Sunday 14 February 2021

How Beth Harmon became a style icon in The Queen's Gambit


 Beth Harmon was facing a “sudden death” of sorts.

The fictional chess star overcame her childhood as an orphan, she battled her addiction to pills and alcohol, and she managed to make it into the world championship in Russia. The problem now? She has spent all her money on clothing and can’t afford her £3,000 trip to the biggest game of all time.

“You could give me the black dress,” Beth’s friend suggests on an episode of The Queen’s Gambit. “Or the purple one.”

Beth laughs and declines both offers.

In a field dominated by men, thick glasses and ill-fitting white button-down shirts, Beth Harmon is a sudden style idol.
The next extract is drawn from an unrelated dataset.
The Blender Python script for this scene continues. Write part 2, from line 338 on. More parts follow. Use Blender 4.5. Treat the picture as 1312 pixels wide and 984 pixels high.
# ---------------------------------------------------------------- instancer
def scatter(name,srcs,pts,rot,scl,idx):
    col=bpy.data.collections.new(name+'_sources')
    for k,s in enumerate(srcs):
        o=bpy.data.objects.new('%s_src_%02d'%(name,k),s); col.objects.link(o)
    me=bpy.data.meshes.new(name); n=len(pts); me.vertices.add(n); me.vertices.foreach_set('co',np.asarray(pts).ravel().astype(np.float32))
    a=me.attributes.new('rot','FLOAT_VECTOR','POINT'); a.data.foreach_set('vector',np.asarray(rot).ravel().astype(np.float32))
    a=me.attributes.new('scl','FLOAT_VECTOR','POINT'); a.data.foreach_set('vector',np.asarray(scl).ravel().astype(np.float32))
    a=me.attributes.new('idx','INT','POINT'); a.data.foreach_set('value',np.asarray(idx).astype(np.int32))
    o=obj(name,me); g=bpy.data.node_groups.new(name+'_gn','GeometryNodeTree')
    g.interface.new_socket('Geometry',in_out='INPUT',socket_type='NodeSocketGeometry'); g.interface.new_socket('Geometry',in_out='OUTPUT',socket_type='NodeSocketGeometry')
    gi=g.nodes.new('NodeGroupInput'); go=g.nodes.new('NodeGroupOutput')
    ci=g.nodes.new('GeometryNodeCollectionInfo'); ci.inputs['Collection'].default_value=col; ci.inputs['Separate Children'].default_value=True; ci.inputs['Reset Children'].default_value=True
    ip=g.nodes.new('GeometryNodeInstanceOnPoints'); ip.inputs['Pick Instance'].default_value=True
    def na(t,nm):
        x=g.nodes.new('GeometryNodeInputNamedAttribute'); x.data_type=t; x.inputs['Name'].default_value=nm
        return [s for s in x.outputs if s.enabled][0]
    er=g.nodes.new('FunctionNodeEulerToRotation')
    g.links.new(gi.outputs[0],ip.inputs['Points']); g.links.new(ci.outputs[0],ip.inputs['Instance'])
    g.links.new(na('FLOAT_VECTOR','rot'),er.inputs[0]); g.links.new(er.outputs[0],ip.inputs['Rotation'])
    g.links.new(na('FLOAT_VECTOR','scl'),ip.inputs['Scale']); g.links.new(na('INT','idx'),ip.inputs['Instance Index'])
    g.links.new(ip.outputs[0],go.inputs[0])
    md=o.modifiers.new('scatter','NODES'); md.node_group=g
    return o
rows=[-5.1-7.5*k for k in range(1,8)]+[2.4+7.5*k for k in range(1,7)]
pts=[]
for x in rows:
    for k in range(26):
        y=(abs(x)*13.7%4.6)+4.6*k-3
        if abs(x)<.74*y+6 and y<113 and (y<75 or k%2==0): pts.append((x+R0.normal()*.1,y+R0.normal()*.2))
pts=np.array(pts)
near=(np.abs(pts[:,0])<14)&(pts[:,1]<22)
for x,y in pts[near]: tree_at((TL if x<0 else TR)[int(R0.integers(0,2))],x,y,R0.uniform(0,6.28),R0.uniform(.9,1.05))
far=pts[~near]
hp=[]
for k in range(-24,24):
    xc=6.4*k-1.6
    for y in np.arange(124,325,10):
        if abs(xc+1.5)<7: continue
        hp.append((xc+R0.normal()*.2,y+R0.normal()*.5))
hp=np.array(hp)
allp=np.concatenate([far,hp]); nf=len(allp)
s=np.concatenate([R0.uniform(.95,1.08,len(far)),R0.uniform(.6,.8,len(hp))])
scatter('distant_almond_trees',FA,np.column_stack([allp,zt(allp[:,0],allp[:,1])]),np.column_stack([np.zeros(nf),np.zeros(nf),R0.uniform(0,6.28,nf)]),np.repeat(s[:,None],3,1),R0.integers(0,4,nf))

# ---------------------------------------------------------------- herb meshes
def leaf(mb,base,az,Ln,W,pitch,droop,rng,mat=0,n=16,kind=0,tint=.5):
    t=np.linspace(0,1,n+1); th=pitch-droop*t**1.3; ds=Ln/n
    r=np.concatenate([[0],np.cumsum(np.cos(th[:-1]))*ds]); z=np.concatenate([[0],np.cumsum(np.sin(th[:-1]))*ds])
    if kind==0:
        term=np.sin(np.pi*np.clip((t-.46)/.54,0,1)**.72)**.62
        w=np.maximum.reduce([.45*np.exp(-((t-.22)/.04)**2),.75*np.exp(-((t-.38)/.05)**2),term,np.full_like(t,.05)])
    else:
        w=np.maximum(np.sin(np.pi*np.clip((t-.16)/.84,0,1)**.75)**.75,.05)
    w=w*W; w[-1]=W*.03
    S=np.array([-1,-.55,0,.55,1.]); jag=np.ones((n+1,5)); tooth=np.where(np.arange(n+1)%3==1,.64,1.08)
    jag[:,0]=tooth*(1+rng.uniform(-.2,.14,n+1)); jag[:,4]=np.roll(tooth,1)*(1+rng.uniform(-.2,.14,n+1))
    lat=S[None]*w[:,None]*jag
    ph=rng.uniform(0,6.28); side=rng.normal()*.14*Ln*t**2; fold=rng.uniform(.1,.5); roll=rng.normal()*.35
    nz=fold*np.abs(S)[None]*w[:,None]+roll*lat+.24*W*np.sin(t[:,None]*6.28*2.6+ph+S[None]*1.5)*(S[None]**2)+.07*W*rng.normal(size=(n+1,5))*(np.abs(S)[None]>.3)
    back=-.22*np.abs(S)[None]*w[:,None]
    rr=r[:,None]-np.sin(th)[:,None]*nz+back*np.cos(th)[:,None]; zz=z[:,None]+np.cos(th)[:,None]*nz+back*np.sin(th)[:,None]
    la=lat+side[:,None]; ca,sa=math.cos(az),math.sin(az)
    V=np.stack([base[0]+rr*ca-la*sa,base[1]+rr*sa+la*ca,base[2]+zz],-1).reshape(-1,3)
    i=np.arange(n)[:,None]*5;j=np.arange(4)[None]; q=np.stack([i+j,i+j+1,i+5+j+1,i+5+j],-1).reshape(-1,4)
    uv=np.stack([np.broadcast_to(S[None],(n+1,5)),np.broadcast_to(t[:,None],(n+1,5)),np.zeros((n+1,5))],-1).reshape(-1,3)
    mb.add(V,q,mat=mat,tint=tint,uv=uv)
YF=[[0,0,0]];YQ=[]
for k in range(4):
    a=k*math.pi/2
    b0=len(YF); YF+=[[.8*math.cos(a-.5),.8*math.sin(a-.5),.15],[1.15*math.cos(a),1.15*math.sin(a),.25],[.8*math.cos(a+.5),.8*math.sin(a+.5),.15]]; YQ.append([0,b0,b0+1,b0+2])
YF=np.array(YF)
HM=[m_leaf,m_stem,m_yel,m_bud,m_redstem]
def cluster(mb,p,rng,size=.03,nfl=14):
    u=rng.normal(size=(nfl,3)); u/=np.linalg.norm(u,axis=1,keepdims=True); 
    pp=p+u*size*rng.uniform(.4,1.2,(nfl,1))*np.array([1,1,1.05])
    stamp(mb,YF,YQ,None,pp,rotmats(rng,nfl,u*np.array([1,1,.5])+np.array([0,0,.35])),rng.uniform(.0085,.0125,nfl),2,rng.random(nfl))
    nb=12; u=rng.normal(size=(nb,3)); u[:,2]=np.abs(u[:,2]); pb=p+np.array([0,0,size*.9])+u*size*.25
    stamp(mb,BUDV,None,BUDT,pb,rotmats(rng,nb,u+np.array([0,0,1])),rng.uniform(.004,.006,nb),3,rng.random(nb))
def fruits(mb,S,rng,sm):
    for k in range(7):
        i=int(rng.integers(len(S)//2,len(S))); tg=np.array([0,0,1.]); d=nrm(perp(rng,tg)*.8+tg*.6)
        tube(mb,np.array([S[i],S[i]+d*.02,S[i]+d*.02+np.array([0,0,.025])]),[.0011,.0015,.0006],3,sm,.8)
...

Yes, she’s a character developed from Walter Tevis’ novel of the same name and now outfitted by Gabriele Binder on a hit Netflix series. But somehow, she may be able to broker an introduction from the chess world to the fashion world, an unlikely yet beautiful pairing.

“At first look, chess is not stylish and fashionable, but the players make choices on what they wear and why they wear it,” says Binder, speaking over Zoom from her home in Berlin, dressed in a simple black shirt from the waist upward, with no accessories. And these choices are important, she believes. “It brings them good luck or gives them a good experience.”

The Queen’s Gambit takes place in the 1960s, and at that time, there were only a few female American and Russian players who were in the major leagues. Binder looked back at the ways the men dressed, and they had a “geeky, nerdy fashion”. The women’s looks were similar. Beth, played by Anya Taylor-Joy is anything but nerdy. And this may be a game-changer. 

“Chess will never be the same,” says Cathleen Sheehan, a professor and the acting chair of FIT’s Fashion Design MFA programme in New York. “This story brings international glamour, humanity and relatable history to the game of chess. Each time the scene changed, I found myself excited to see what she’d be wearing next.”

Inspired by Edie Sedgwick, Jean Seberg, Pierre Cardin and Balenciaga, Binder created a dizzying array of looks that take Beth from her orphan days in Kentucky through her chess tournaments in Las Vegas, Paris and Moscow. No fewer than a dozen of her outfits contain geometric patterns mirroring the chessboard, but Binder would never do anything so obvious as to print a chessboard onto a top or a skirt.